Stated exercise
Using the records that follow, reproduce exactly the lines starting at the line containing "Reconstruct this image" and ending at the line containing "rnd = random.Random(7)". Include both end lines and no pictures.

[START Dataset content]

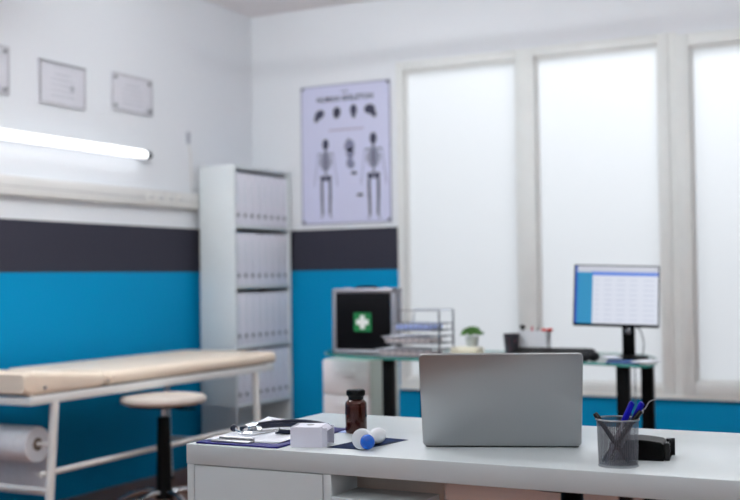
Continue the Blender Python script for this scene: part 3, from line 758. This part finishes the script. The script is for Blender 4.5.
# ------------------------------------------------------------------ monitor
t = thing('computer_monitor', 'thin black computer monitor with lit screen on the glass desk', 'monitor', (-1.215, 4.70, GT))
MB().lathe([(0, 0), (.085, 0), (.088, .004), (.082, .009), (.03, .012), (0, .012)], 40, Matrix.Diagonal((1, .8, 1, 1))).build('stand_base', M['black'], t)
MB().box(-.026, .026, .018, .036, .010, .22, .004).build('stand_neck', M['black'], t)
MB().box(-.012, .012, .006, .020, .10, .125, .003).build('neck_joint', M['steel'], t)
SM = Matrix.Translation((-.042, .0, .259)) @ Matrix.Rotation(R(14), 4, 'Z') @ Matrix.Rotation(R(2.0), 4, 'Y') @ Matrix.Rotation(R(-11), 4, 'X')
sw, sh = .176, .130
p = MB().box(-sw, sw, -.008, .014, -sh, sh, .004).xf(SM).build('display_housing', M['black'], t)
def scr(x0, x1, z0, z1, m_, n, y=-.0088, par=None): return MB().box(x0, x1, y, y+.0006, z0, z1).xf(SM).build(n, M[m_], par or t, smooth=False)
k = .006
sc = scr(-sw+k, sw-k, -sh+k+.004, sh-k, 'scr', 'screen')
scr(-sw+k, sw-k, sh-.030, sh-k, 'scrtop', 'title_bar', -.0092, sc)
scr(-sw+.07, sw-k, sh-.046, sh-.030, 'scrbar', 'menu_bar', -.0092, sc)
scr(-sw+k+.010, -sw+.078, -sh+k+.004, sh-.032, 'scrside', 'side_panel', -.0092, sc)
scr(-sw+k, -sw+k+.010, -sh+k+.004, sh-k, 'scrdeep', 'side_strip', -.0092, sc)
for x0, x1 in ((-.09, -.072), (-.05, -.02), (0, .035), (.055, .085), (.11, .155)):
    m = MB()
    for i in range(9):
        z = sh-.065-i*.021; m.box(x0, x1-.008*((i*3) % 3), -.0092, -.0086, z-.0025, z+.0025)
    m.xf(SM).build('text_column', M['scrrow'], sc, smooth=False)
t = thing('monitor_cable', 'thin black cable looping behind the monitor stand', 'cable', (-1.17, 4.74, GT))
MB().tube([(-.02, .0, .13), (.0, .01, .11), (.012, .01, .06), (.006, .02, .02), (-.01, .06, .004), (-.06, .16, .004), (-.10, .28, .005), (-.105, .315, -.01), (-.10, .30, -.10), (-.09, .25, -.3)], .0028).build('cord', M['wire'], t)

# ------------------------------------------------------------------ unseen tube lamps added to brighten walls and desk, and daylight
def added_lamp(x, y, lab, key):
    t = thing('added_tube_lamp', lab, 'fill light', (x, y, 2.45))
    MB().cyl((-.6, 0, 0), (.6, 0, 0), .025, seg=16).build('glowing_tube', mat('lit_added_tube', (255, 255, 255), .4, var=0, emit=(248, 253, 254), estr=LV[key]), t)
    for sx in (-1, 1):
        MB().cyl((sx*.601, 0, 0), (sx*.64, 0, 0), .028).build('end_cap', M['whitemetal'], t)
        MB().cyl((sx*.62, 0, .02), (sx*.62, 0, ZC-2.4505), .003, seg=8).build('hanger', M['wire'], t)
added_lamp(-2.6, 4.0, 'added unseen tube lamp above the examination bed side', 'pl')
added_lamp(-.5, 4.35, 'added unseen tube lamp above the computer monitor side', 'pr')
added_lamp(-2.6, 2.2, 'added unseen tube lamp left of the viewer', 'fl')
added_lamp(.3, 1.6, 'added unseen tube lamp above the right end of the white desk', 'fr')
added_lamp(-1.6, -.4, 'added unseen tube lamp behind the viewer', 'ff')

# daylight outside the windows: soft sky light falling from above
for x, e_ in ((-2.2, 22), (-.5, 30)):
    L = bpy.data.lights.new('window_daylight', 'AREA'); L.shape = 'RECTANGLE'; L.size = 2.2; L.size_y = 1.2; L.energy = e_*LV['wd']; L.color = (.97, .985, 1)
    o = bpy.data.objects.new('window_daylight', L); C.objects.link(o); o.location = (x, YB+1.5, 3.1)
    o.rotation_euler = (R(-62), 0, 0)
wd_ = bpy.data.worlds.new('World'); S.world = wd_; wd_.use_nodes = True
bg = wd_.node_tree.nodes['Background']; bg.inputs['Color'].default_value = (.93, .96, 1, 1); bg.inputs['Strength'].default_value = .72*LV['wd']

# ------------------------------------------------------------------ camera
yaw, pit, rol = -.474448539, .0243462382, -.0137586746
cy, sy, cp, sp2, cr, sr = math.cos(yaw), math.sin(yaw), math.cos(pit), math.sin(pit), math.cos(rol), math.sin(rol)
fw = Vector((sy*cp, cy*cp, sp2)); r0 = Vector((cy, -sy, 0)); u0 = r0.cross(fw)
r_ = cr*r0+sr*u0; u_ = -sr*r0+cr*u0
cam = bpy.data.cameras.new('camera'); co = bpy.data.objects.new('camera', cam); C.objects.link(co)
mw = Matrix((( r_.x, u_.x, -fw.x, 0), (r_.y, u_.y, -fw.y, 0), (r_.z, u_.z, -fw.z, 1.10), (0, 0, 0, 1)))
co.matrix_world = mw
cam.sensor_width = 36; cam.lens = 1134.16/740*36; cam.clip_start = .05
cam.dof.use_dof = True; cam.dof.focus_distance = 2.32; cam.dof.aperture_fstop = 3.4
S.camera = co
S.view_settings.view_transform = 'Standard'; S.view_settings.look = 'None'; S.view_settings.gamma = 1; S.view_settings.use_curve_mapping = False
S.view_settings.exposure = 0
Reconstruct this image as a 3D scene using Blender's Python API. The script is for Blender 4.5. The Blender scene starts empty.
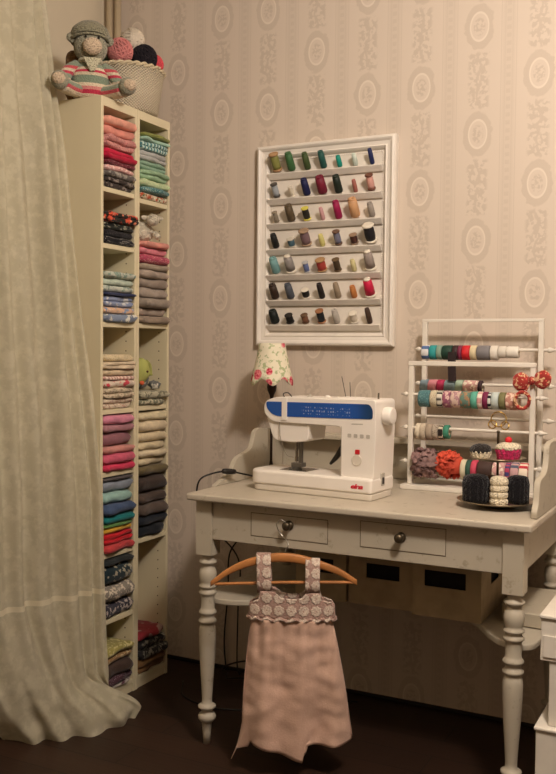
import bpy, bmesh, math, random
from mathutils import Vector, Matrix, noise
SC = bpy.context.scene
COL = SC.collection
PI = math.pi
rnd = random.Random(7)

# ------------------------------------------------------------ camera, light, exposure
F_PX, YAW, PITCH, ROLL = 918.0, math.radians(27.04), math.radians(2.30), math.radians(0.58)
CAM_POS = Vector((0, -2.958, 1.20))
cam_data = bpy.data.cameras.new('camera'); cam = bpy.data.objects.new('camera', cam_data); COL.objects.link(cam)
fw = Vector((-math.sin(YAW)*math.cos(PITCH), math.cos(YAW)*math.cos(PITCH), -math.sin(PITCH)))
r0 = Vector((math.cos(YAW), math.sin(YAW), 0)); u0 = r0.cross(fw)
rt = r0*math.cos(ROLL) + u0*math.sin(ROLL); up = u0*math.cos(ROLL) - r0*math.sin(ROLL)
cam.matrix_world = Matrix(((rt.x, up.x, -fw.x, CAM_POS.x), (rt.y, up.y, -fw.y, CAM_POS.y), (rt.z, up.z, -fw.z, CAM_POS.z), (0, 0, 0, 1)))
cam_data.sensor_fit = 'VERTICAL'; cam_data.sensor_height = 24; cam_data.lens = 24*F_PX/774
cam_data.clip_start = 0.05
SC.camera = cam
world = bpy.data.worlds.new('world'); SC.world = world; world.use_nodes = True
world.node_tree.nodes['Background'].inputs[0].default_value = (1.0, 0.8, 0.6, 1)
world.node_tree.nodes['Background'].inputs[1].default_value = 0.02
def lamp(name, loc, power, size, colr):
    l = bpy.data.lights.new(name, 'POINT'); l.energy = power; l.shadow_soft_size = size; l.color = colr
    o = bpy.data.objects.new(name, l); o.location = loc; COL.objects.link(o); return o
lamp('ceiling_lamp_light', (-0.02, -1.68, 2.40), 122, 0.11, (1.0, 0.87, 0.775))
SC.view_settings.view_transform = 'Standard'; SC.view_settings.look = 'None'
SC.view_settings.exposure = 0.0; SC.view_settings.gamma = 1.0; SC.view_settings.use_curve_mapping = False

# ------------------------------------------------------------ helpers
def lin(c):
    if isinstance(c, str):
        c = tuple(int(c[i:i+2], 16)/255 for i in (0, 2, 4))
    return tuple((x/12.92 if x <= .04045 else ((x+.055)/1.055)**2.4) for x in c) + (1,)

class N:
    """small node graph writer"""
    def __init__(s, name):
        s.m = bpy.data.materials.new(name); s.m.use_nodes = True; s.t = s.m.node_tree
        s.b = s.t.nodes['Principled BSDF']; s.out = s.t.nodes['Material Output']
        s.tc = None
    def node(s, typ, **kw):
        n = s.t.nodes.new(typ)
        for k, v in kw.items(): setattr(n, k, v)
        return n
    def put(s, inp, v):
        if isinstance(v, bpy.types.NodeSocket): s.t.links.new(v, inp)
        else: inp.default_value = v
    def m2(s, op, a, b=0.0, c=None, clamp=False):
        n = s.node('ShaderNodeMath', operation=op); n.use_clamp = clamp
        s.put(n.inputs[0], a); s.put(n.inputs[1], b)
        if c is not None: s.put(n.inputs[2], c)
        return n.outputs[0]
    def coord(s, kind='Object'):
        if s.tc is None: s.tc = s.node('ShaderNodeTexCoord')
        return s.tc.outputs[kind]
    def xyz(s, v):
        n = s.node('ShaderNodeSeparateXYZ'); s.put(n.inputs[0], v); return n.outputs
    def noise(s, scale, detail=2.0, vec=None, rough=.5):
        n = s.node('ShaderNodeTexNoise'); n.inputs['Scale'].default_value = scale; n.inputs['Detail'].default_value = detail
        n.inputs['Roughness'].default_value = rough
        s.put(n.inputs['Vector'], vec if vec is not None else s.coord()); return n.outputs[0]
    def vor(s, scale, vec=None, feature='F1', out='Distance', rand=1.0):
        n = s.node('ShaderNodeTexVoronoi', feature=feature); n.inputs['Scale'].default_value = scale
        n.inputs['Randomness'].default_value = rand
        s.put(n.inputs['Vector'], vec if vec is not None else s.coord()); return n.outputs[out]
    def mix(s, f, a, b):
        n = s.node('ShaderNodeMix', data_type='RGBA'); s.put(n.inputs[0], f)
        s.put(n.inputs[6], a if isinstance(a, bpy.types.NodeSocket) else lin(a)); s.put(n.inputs[7], b if isinstance(b, bpy.types.NodeSocket) else lin(b))
        return n.outputs[2]
    def step(s, v, lo, hi):
        n = s.node('ShaderNodeMapRange', interpolation_type='SMOOTHSTEP'); s.put(n.inputs[0], v)
        n.inputs[1].default_value = lo; n.inputs[2].default_value = hi; return n.outputs[0]
    def bump(s, h, strength=.3, dist=.002):
        n = s.node('ShaderNodeBump'); n.inputs['Strength'].default_value = strength; n.inputs['Distance'].default_value = dist
        s.put(n.inputs['Height'], h); s.t.links.new(n.outputs[0], s.b.inputs['Normal'])
    def color(s, c): s.put(s.b.inputs['Base Color'], c if isinstance(c, bpy.types.NodeSocket) else lin(c))
    def fin(s, rough=.6, metal=0, spec=.4, sheen=0):
        s.b.inputs['Roughness'].default_value = rough; s.b.inputs['Metallic'].default_value = metal
        s.b.inputs['Specular IOR Level'].default_value = spec
        if sheen: s.b.inputs['Sheen Weight'].default_value = sheen
        return s.m

_mats = {}
def plain(c, rough=.6, metal=0, var=.06, scale=14, bumps=0, bscale=200):
    key = ('p', c, rough, metal, var, bumps)
    if key in _mats: return _mats[key]
    n = N('surface_' + str(len(_mats)))
    if var:
        f = n.step(n.noise(scale, 3), .35, .7)
        a = tuple(int(c[i:i+2], 16)/255 for i in (0, 2, 4)); d = tuple(max(0, x*(1-var)) for x in a)
        n.color(n.mix(f, a, d))
    else: n.color(c)
    if bumps: n.bump(n.noise(bscale, 2), bumps, .002)
    _mats[key] = n.fin(rough, metal); return _mats[key]

def cloth(c, c2=None, pat='plain', scale=1.0, c3=None):
    key = ('c', c, c2, pat, scale, c3)
    if key in _mats: return _mats[key]
    n = N('cloth_' + str(len(_mats)))
    base = tuple(int(c[i:i+2], 16)/255 for i in (0, 2, 4))
    dark = tuple(x*.88 for x in base)
    bc = n.mix(n.step(n.noise(30, 3), .3, .7), base, dark)
    if pat == 'dots':
        d = n.vor(110*scale, rand=.25); bc = n.mix(n.step(d, .36, .26), bc, c2)
    elif pat == 'floral':
        d = n.noise(70*scale, 2); bc = n.mix(n.step(d, .52, .58), bc, c2)
        if c3: bc = n.mix(n.step(n.vor(60*scale), .33, .22), bc, c3)
    elif pat == 'speckle':
        d = n.vor(190*scale); bc = n.mix(n.step(d, .35, .2), bc, c2)
    elif pat == 'stripe':
        x = n.xyz(n.coord()); w = n.m2('FRACT', n.m2('MULTIPLY', x[1], 60*scale)); bc = n.mix(n.step(w, .45, .55), bc, c2)
    n.color(bc); n.bump(n.noise(260, 2), .35, .002)
    _mats[key] = n.fin(.9, 0, .15, .15); return _mats[key]

def link(name, bm, mat, parent=None, smooth=False, bevel=0, seg=2, angle=None):
    me = bpy.data.meshes.new(name)
    bmesh.ops.recalc_face_normals(bm, faces=bm.faces)
    bm.to_mesh(me); bm.free()
    if isinstance(mat, (list, tuple)):
        for x in mat: me.materials.append(x)
    else: me.materials.append(mat)
    o = bpy.data.objects.new(name, me); COL.objects.link(o)
    if smooth:
        for p in me.polygons: p.use_smooth = True
    if bevel:
        b = o.modifiers.new('bevel', 'BEVEL'); b.width = bevel; b.segments = seg; b.limit_method = 'ANGLE'; b.angle_limit = .6
        for p in me.polygons: p.use_smooth = True
        wn = o.modifiers.new('wn', 'WEIGHTED_NORMAL'); wn.keep_sharp = True
    if parent: o.parent = parent
    return o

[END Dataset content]

Finished exercise
Reconstruct this image as a 3D scene using Blender's Python API. The script is for Blender 4.5. The Blender scene starts empty.
import bpy, bmesh, math, random
from mathutils import Vector, Matrix, noise
SC = bpy.context.scene
COL = SC.collection
PI = math.pi
rnd = random.Random(7)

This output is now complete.